■ Problem details ■
The lines from the top of the material below through the line containing "scene=bpy.context.scene" are to be printed exactly, with pictures omitted.

---------------

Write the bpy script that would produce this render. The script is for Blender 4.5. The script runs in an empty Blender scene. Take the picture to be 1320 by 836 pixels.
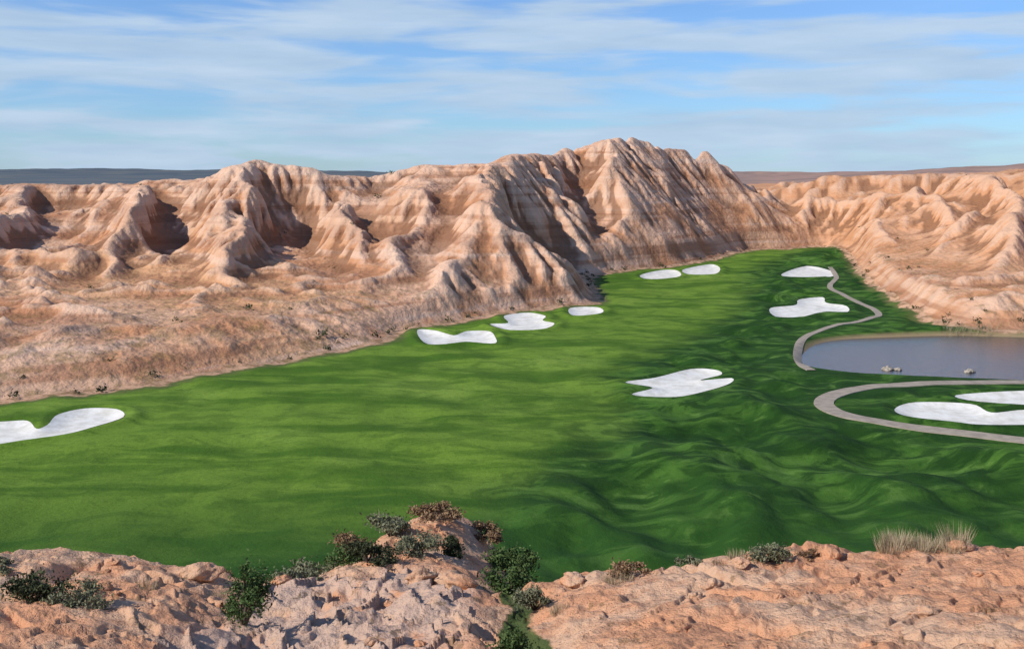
import bpy, math, random, time
import numpy as np
from mathutils import Vector, geometry
T0=time.time()
random.seed(7)
scene=bpy.context.scene

# ------------------------------------------------------------ noise helpers
_perm=np.random.RandomState(3).permutation(4096).astype(np.int64)
_ang=np.random.RandomState(5).rand(4096)*2*np.pi
_gx=np.cos(_ang); _gy=np.sin(_ang)
def perlin(x,y,seed=0):
    x=np.asarray(x,float)+seed*37.7; y=np.asarray(y,float)+seed*91.3
    xi=np.floor(x).astype(np.int64); yi=np.floor(y).astype(np.int64)
    xf=x-xi; yf=y-yi
    u=xf*xf*xf*(xf*(xf*6-15)+10); v=yf*yf*yf*(yf*(yf*6-15)+10)
    def g(ix,iy,dx,dy):
        h=_perm[(_perm[ix&4095]+iy)&4095]
        return _gx[h]*dx+_gy[h]*dy
    a=g(xi,yi,xf,yf); b=g(xi+1,yi,xf-1,yf)
    c=g(xi,yi+1,xf,yf-1); d=g(xi+1,yi+1,xf-1,yf-1)
    return ((a+(b-a)*u)+((c+(d-c)*u)-(a+(b-a)*u))*v)*1.5
def fbm(x,y,o=4,seed=0):
    s=0;a=1;t=0
    for i in range(o):
        s=s+a*perlin(x*2**i,y*2**i,seed+i*3); t+=a; a*=0.5
    return s/t
def ridged(x,y,o=4,seed=0):
    s=0;a=1;t=0
    for i in range(o):
        s=s+a*(1-np.abs(perlin(x*2**i,y*2**i,seed+i*3))*2); t+=a; a*=0.5
    return s/t
def sstep(a,b,x):
    t=np.clip((x-a)/(b-a),0,1); return t*t*(3-2*t)
def blur(h,n):
    h=h.copy()
    for i in range(n):
        h[1:-1,1:-1]=(h[:-2,1:-1]+h[2:,1:-1]+h[1:-1,:-2]+h[1:-1,2:])/4
    return h

# ------------------------------------------------------------ plan of the course (metres)
def smooth_closed(p,n=4):
    out=[];L=len(p)
    for i in range(L):
        p0,p1,p2,p3=[np.array(p[(i+k-1)%L],float) for k in range(4)]
        for j in range(n):
            t=j/n
            out.append(0.5*((2*p1)+(-p0+p2)*t+(2*p0-5*p1+4*p2-p3)*t*t+(-p0+3*p1-3*p2+p3)*t**3))
    return np.array(out)
def smooth_open(p,n=8):
    P=[np.array(q,float) for q in p]; P=[2*P[0]-P[1]]+P+[2*P[-1]-P[-2]]
    out=[]
    for i in range(1,len(P)-2):
        p0,p1,p2,p3=P[i-1],P[i],P[i+1],P[i+2]
        for j in range(n):
            t=j/n
            out.append(0.5*((2*p1)+(-p0+p2)*t+(2*p0-5*p1+4*p2-p3)*t*t+(-p0+3*p1-3*p2+p3)*t**3))
    out.append(P[-2]); return np.array(out)
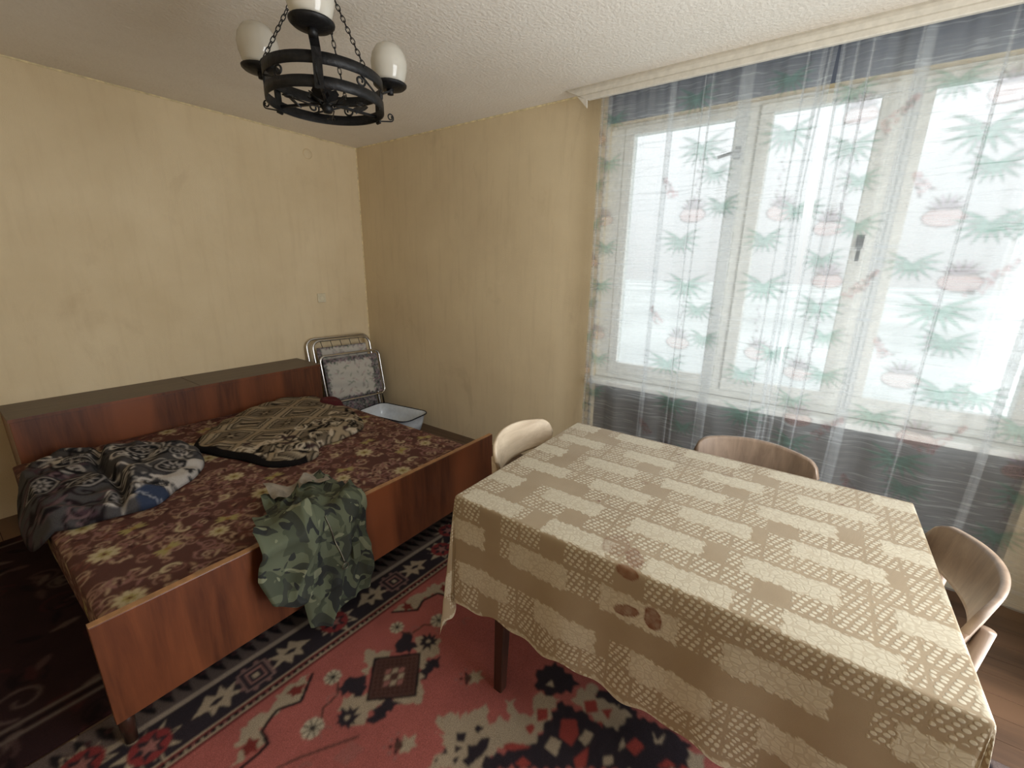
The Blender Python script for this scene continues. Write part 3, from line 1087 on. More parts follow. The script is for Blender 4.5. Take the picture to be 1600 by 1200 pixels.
tag(bed, 'low double bed with walnut veneer boards and a brown brocade mattress', 'bed')


# ------------------------------------------------------------------ cloth lumps on the bed
def smooth_outline(pts, n=220):
    p = np.array(pts, float)
    m = len(p)
    out = []
    for i in range(m):
        a, b, c, e = p[i - 1], p[i], p[(i + 1) % m], p[(i + 2) % m]
        for t in np.linspace(0, 1, 12, endpoint=False):
            out.append(0.5 * ((2 * b) + (c - a) * t + (2 * a - 5 * b + 4 * c - e) * t * t + (-a + 3 * b - 3 * c + e) * t ** 3))
    out = np.array(out)
    seg = np.linalg.norm(np.roll(out, -1, 0) - out, axis=1)
    cum = np.concatenate([[0], np.cumsum(seg)])
    q = np.linspace(0, cum[-1], n, endpoint=False)
    o2 = np.vstack([out, out[:1]])
    return np.stack([np.interp(q, cum, o2[:, 0]), np.interp(q, cum, o2[:, 1])], -1)


def lump(name, outline, z0, hfun, canvas, centre=None, nb=300, nr=70, drop=None, reverse=None):
    b = smooth_outline(np.array(outline) / 1000.0, nb)
    ctr = np.array(centre) if centre else b.mean(0)
    r = np.linspace(0.0, 1, nr) ** 0.8
    XY = ctr + (b[None] - ctr) * r[:, None, None]
    X, Y = XY[..., 0], XY[..., 1]
    rr = np.broadcast_to(r[:, None], X.shape)
    prof = np.sqrt(np.clip(1 - rr ** 7, 0, 1))
    Z = z0 + prof * hfun(X, Y, rr)
    if drop is not None:
        Z = drop(X, Y, Z)
    P = np.stack([X, Y, Z], -1)
    under = P[-1:].copy()
    mid = ctr + (b - ctr) * 0.6
    lo = np.stack([mid[:, 0], mid[:, 1], np.full(nb, z0)], -1)[None]
    if drop is not None:
        lo[..., 2] = drop(lo[..., 0], lo[..., 1], lo[..., 2])
    P = np.concatenate([P, lo], 0)
    col = canvas.sample(P[..., 0], P[..., 1])
    if reverse is not None:          # dark reverse side of the cloth shows along one turned edge
        dv = b - ctr
        sel = (dv @ np.array(reverse)) / np.linalg.norm(dv, axis=1) > 0.62
        col[-7:, sel] = lin3((18, 16, 17))
    return grid(name, P, M['blanket'], None, col, closed=True)


# tapestry throw (right): geometric black and beige
bc = Canvas(-1.98, -1.70, 1.2, 1.35, 0.003, (150, 134, 110))
BK, BG, BG2 = (14, 11, 12), (158, 144, 122), (112, 100, 84)
ang = R(38)
rt = lambda a, b: (-1.42 + a * math.cos(ang) - b * math.sin(ang), -1.05 + a * math.sin(ang) + b * math.cos(ang))
for i in range(-4, 5):
    for j in range(-4, 5):
        ca, cb = i * 0.20, j * 0.24
        for (dx, dy, w_, h_, cc) in ((0, 0, 0.085, 0.105, BK), (0, 0, 0.077, 0.097, BG), (0, 0, 0.066, 0.086, BK), (0, 0, 0.058, 0.078, BG2)):
            bc.poly([rt(ca + dx - w_, cb + dy - h_), rt(ca + dx + w_, cb + dy - h_), rt(ca + dx + w_, cb + dy + h_), rt(ca + dx - w_, cb + dy + h_)], cc)
        x, y = rt(ca, cb)
        if (i + j) % 2 == 0:
            bc.star(x, y, 0.06, 6, 0.35, BK, 0.3)
            bc.star(x, y, 0.03, 4, 0.4, BG, 0.3)
        else:
            for e in (-0.03, 0.0, 0.03):
                bc.poly([rt(ca + e - 0.010, cb - 0.06), rt(ca + e + 0.010, cb - 0.06), rt(ca + e + 0.010, cb + 0.06), rt(ca + e - 0.010, cb + 0.06)], BK if e == 0 else BG)
rb_ = np.random.default_rng(3)
for i in range(150):
    t = rb_.random()
    x = -1.95 + 1.05 * t
    y = -1.62 + 0.42 * rb_.random() + 0.25 * max(0, t - 0.35)
    if i % 2:
        bc.spiral(x, y, 0.028 + 0.02 * rb_.random(), 0.9, 6.28 * rb_.random(), 0.011, [BK, (196, 184, 164)][i // 2 % 2], 1 if i % 4 == 1 else -1)
    else:
        bc.leaf(x, y, 0.08, 0.014, R(30) + rb_.normal() * 0.5, [BK, (190, 176, 156), (60, 44, 44)][i % 3])
bc.blur()
out2 = [(-1884, -872), (-1627, -590), (-1381, -470), (-1172, -420), (-960, -560), (-930, -878), (-1010, -1234), (-1120, -1398), (-1312, -1446), (-1440, -1450), (-1523, -1560), (-1640, -1570), (-1740, -1490), (-1800, -1268), (-1870, -1058)]


def h2(X, Y, r):
    warp = fbm(X * 3, Y * 3, 8) * 0.35
    along = (X * math.cos(R(28)) + Y * math.sin(R(28)))
    across = (-X * math.sin(R(28)) + Y * math.cos(R(28)))
    near = np.clip((-0.55 - across) / 0.35, 0, 1)
    f = 0.045 + 0.03 * (fbm(X * 3.2, Y * 3.2, 2) - 0.3)
    f = f + 0.017 * np.sin((across + warp) * 30) * (0.3 + 1.0 * near) + 0.016 * np.sin((along + warp) * 44) * np.clip((r - 0.55) * 2.2, 0, 1)
    f = f + 0.02 * np.clip((X + 1.3) * 1.5, 0, 1) * np.clip(1 - r, 0, 1)
    return np.clip(f, 0.012, 0.12)


b2 = lump('tapestry_throw', out2, MZ + 0.004, h2, bc, (-1.40, -1.02), reverse=(-0.94, -0.34))
tag(b2, 'folded black and beige geometric tapestry throw lying against the headboard', 'blanket')

# left blanket: grey rosettes, purple side, blue corner
lc = Canvas(-2.70, -1.60, 0.9, 1.25, 0.003, (74, 72, 74))
for i in range(260):
    x, y = -2.68 + 0.85 * rb_.random(), -1.58 + 1.2 * rb_.random()
    purple = x + 0.12 * (y + 1.0) < -2.40
    cols = [(72, 54, 62), (34, 25, 30), (104, 84, 88), (28, 22, 26)] if purple else [(22, 22, 26), (52, 52, 56), (190, 184, 178), (150, 145, 140)]
    lc.spiral(x, y, 0.03 + 0.035 * rb_.random(), 1.1, 6.28 * rb_.random(), 0.011, cols[i % 4], 1 if i % 2 else -1)
    lc.leaf(x + 0.03, y - 0.05, 0.085, 0.012, 6.28 * rb_.random(), cols[(i + 1) % 4])
for (x, y, r) in ((-2.36, -0.82, 0.085), (-2.37, -1.12, 0.08), (-2.07, -1.20, 0.085), (-2.10, -0.88, 0.085), (-2.50, -1.02, 0.07), (-2.31, -1.36, 0.06), (-1.99, -1.03, 0.05)):
    for k_, cc in ((1.0, (24, 24, 28)), (0.88, (146, 140, 136)), (0.76, (30, 30, 34))):
        lc.disc(x, y, r * k_, cc, r * k_ * 0.8, 0.4)
    lc.star(x, y, r * 0.62, 9, 0.45, (150, 144, 140), 0.2)
    lc.star(x, y, r * 0.34, 7, 0.5, (24, 24, 28))
    lc.disc(x, y, r * 0.1, (150, 144, 140))
lc.poly([(-2.16, -1.30), (-2.10, -1.40), (-1.97, -1.29), (-1.93, -1.16), (-2.00, -1.18), (-2.08, -1.27)], (180, 175, 170))
lc.poly([(-2.27, -1.40), (-2.19, -1.37), (-2.15, -1.43), (-2.21, -1.53), (-2.28, -1.50)], (50, 60, 82))
for i in range(6):
    lc.spiral(-2.26 + 0.02 * i, -1.42 - 0.012 * i, 0.014, 0.8, i, 0.005, (160, 164, 176))
    lc.leaf(-2.06 + 0.02 * i, -1.33 + 0.02 * i, 0.05, 0.009, i * 1.1, (40, 40, 46))
lc.blur()
out1 = [(-2523, -640), (-2425, -500), (-2318, -440), (-2184, -640), (-2016, -690), (-1895, -890), (-1920, -1138), (-2013, -1299), (-2117, -1378), (-2220, -1470), (-2321, -1456), (-2408, -1430), (-2478, -1419), (-2575, -1330), (-2598, -1183), (-2585, -900)]


def h1(X, Y, r):
    cr = -2.245 - (Y + 0.68) * -0.10 + 0.02 * np.sin(Y * 9)
    dx = X - cr
    f = 0.06 + 0.05 * (fbm(X * 3.5, Y * 3.5, 12) - 0.3)
    f = f - 0.055 * np.exp(-(dx / 0.022) ** 2) + 0.03 * np.exp(-((dx - 0.06) / 0.05) ** 2)
    warp = fbm(X * 4, Y * 4, 18) * 0.3
    f = f + 0.013 * np.sin((X * 0.8 + Y + warp) * 40) * np.clip(r * 1.3 - 0.3, 0, 1) + 0.010 * np.sin((X - 0.6 * Y + warp) * 28)
    return np.clip(f, 0.012, 0.14)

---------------

■ The answer ■
Write the bpy script that would produce this render. The script is for Blender 4.5. The script runs in an empty Blender scene. Take the picture to be 1320 by 836 pixels.
import bpy, math, random, time
import numpy as np
from mathutils import Vector, geometry
T0=time.time()
random.seed(7)
scene=bpy.context.scene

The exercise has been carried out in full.